Native Americans were undoubtably the first humans to traverse the Sierra Nevada Mountains, but it is unknown if they regularly used Ebbetts Pass since any trail they would have used is no longer traceable.[4] It is traditionally held to be the pass used by Jedediah Smith in late spring of 1827 when leaving California at the end of his first exploratory journey, the first crossing ever of the Sierra Nevada by a non-native, but snow would have obscured any trail so he was blazing his own path. It may also have been used by the Bartleson–Bidwell Party on their emigration to California.[5]

John Ebbets, a fur trader turned guide for California Gold Rush "Forty-niners" claimed to have led a string of pack mules easterly over the Sierras in the vicinity of Ebbetts Pass in April 1851. He believed the pass he had used would be suitable for the transcontinental railroad, as he noted little snow at the time. He later surveyed near the pass for a possible railroad route, but found it unsuitable. He intended to return to the pass itself to survey it for a road but was killed in the explosion of the steamboat Secretary on San Pablo Bay in 1854 before he could do so.[5] While the pass was referred to by his name earlier, it was not until 1893, when the U.S. Geological Survey surveyed the Markleeville quadrangle, that the pass was officially named after him.[6]

The route was used only occasionally until silver was discovered east of the Sierra, and merchants in Murphys had a road constructed to Markleeville to more easily transport supplies over the pass to the miners.

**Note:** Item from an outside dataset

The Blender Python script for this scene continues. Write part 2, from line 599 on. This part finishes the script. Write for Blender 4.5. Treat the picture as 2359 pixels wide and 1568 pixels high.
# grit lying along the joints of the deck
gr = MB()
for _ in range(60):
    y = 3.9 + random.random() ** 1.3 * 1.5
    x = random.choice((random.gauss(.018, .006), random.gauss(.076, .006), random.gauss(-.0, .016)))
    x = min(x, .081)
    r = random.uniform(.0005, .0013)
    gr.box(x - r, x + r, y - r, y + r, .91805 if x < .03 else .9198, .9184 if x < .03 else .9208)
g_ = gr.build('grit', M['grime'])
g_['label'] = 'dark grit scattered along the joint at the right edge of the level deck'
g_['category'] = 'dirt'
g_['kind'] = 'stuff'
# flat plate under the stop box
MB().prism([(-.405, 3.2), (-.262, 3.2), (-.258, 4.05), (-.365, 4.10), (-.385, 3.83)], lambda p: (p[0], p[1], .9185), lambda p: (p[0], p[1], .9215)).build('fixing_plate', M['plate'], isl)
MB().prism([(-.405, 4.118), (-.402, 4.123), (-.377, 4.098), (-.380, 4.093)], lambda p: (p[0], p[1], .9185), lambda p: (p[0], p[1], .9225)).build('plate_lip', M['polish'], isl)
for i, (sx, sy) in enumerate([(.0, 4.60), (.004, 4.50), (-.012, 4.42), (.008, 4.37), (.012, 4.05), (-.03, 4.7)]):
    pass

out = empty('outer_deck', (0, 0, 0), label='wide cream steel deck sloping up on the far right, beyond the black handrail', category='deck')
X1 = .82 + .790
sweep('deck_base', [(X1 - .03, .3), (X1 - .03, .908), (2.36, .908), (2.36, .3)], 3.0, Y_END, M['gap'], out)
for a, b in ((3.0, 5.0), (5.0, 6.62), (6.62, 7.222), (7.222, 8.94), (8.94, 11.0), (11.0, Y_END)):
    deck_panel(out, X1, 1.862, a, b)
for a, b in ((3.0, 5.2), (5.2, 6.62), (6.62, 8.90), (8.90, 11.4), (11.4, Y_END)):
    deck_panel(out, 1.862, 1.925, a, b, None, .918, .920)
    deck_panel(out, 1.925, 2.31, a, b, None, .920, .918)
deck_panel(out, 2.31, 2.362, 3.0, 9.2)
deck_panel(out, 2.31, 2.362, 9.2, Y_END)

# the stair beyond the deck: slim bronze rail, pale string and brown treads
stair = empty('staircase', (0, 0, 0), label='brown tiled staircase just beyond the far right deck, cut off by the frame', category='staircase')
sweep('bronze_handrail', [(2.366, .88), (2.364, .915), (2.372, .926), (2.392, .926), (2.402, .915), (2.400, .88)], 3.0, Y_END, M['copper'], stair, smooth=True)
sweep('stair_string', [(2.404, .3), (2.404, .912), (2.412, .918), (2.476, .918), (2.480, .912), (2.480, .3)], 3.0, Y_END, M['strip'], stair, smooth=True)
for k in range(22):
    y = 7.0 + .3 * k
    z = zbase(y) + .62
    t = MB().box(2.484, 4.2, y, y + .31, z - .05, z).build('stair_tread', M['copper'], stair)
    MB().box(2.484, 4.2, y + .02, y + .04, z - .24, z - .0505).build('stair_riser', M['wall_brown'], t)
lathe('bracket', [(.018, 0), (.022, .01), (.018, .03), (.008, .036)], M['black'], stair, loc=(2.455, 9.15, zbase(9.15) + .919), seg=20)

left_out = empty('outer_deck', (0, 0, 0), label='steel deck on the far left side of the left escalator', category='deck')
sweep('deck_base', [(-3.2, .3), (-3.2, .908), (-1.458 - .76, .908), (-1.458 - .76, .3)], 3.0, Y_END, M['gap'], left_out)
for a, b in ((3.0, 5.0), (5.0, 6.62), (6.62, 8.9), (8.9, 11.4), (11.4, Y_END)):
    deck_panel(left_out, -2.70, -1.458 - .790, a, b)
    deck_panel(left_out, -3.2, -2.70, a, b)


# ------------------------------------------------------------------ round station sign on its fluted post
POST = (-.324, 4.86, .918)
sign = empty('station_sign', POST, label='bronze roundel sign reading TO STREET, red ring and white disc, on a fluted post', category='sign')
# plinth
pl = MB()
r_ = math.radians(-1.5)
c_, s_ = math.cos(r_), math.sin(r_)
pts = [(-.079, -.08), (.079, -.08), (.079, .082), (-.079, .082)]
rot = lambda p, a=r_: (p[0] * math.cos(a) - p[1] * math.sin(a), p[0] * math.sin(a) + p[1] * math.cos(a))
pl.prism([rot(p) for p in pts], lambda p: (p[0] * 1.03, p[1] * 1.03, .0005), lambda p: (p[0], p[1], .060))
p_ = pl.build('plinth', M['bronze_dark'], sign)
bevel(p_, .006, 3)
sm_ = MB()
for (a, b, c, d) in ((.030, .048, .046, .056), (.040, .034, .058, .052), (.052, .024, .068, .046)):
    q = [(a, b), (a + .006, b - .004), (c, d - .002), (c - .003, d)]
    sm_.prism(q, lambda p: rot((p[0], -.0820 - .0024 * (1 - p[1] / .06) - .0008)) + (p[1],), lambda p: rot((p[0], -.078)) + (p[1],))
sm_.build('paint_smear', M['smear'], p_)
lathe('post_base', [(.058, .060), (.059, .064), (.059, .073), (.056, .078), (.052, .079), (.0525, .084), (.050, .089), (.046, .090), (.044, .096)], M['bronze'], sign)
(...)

This became a toll road in 1862. From Markleeville, travel further eastward was taken along established routes.[5]

It was not until the early 1950s that the road over Monitor Pass to U.S. Route 395 was completed, connecting the eastern terminus of State Route 4 to U.S. Route 395 via State Route 89 near the community of Topaz.[7] Ebbetts Pass was designated as a California State Scenic Highway in 1971 and was honored with National Scenic Byway status September 22, 2005 by the U.S Department of Transportation in Washington D.C. It is one of only seven nationally designated byways in California and 151 in the nation.[8]